Monday, July 8, 2019

Testing 1, 2, 3

    Some of you may have already guessed this, but Jane Eborall needed a test tatter for the Juliana doily pattern that she figured out. I checked with her after a bit and she had no takers so I volunteered. Being recently retired, I figured I would have the time. Of course, that is a fools statement. I think I work more now than I did when employed.
    I did not mention this before because I knew, as you did, that she was finishing it and sewing it down and was going to have a reveal on her blog. Now she has told me I can blog what I am doing with it. Thanks, Jane.

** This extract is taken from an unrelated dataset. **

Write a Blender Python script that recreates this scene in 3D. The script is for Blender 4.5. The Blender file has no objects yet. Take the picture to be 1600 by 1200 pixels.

    Jane never fails to amaze me. That she could pull all this from a poor photo is almost unbelievable. But she did it. There are 10 rounds. I am working on round 7. I have found a few minor mistakes, but nothing to really get excited about. Mostly things like stray picots in the diagrams and that sort of thing.
     I did get my knickers in a twist in round 6. I thought that she was doing a DNRW and SS where it was not needed. It took me a while and several contortions to realize she was exactly correct. I had just not really understood the reasoning behind the method, but it worked so well once I did understand. I felt the fool and I did apologize for the aggravation.
    The doily as shown in the photo, using size 20 thread (not King Tut, as I am wont to do) measures 19" long and 10" wide. I have not ironed it out yet. There are 3 rounds to go. It's going to be big. I hope to finish soon. I want to take it to Tat Days. More as I progress.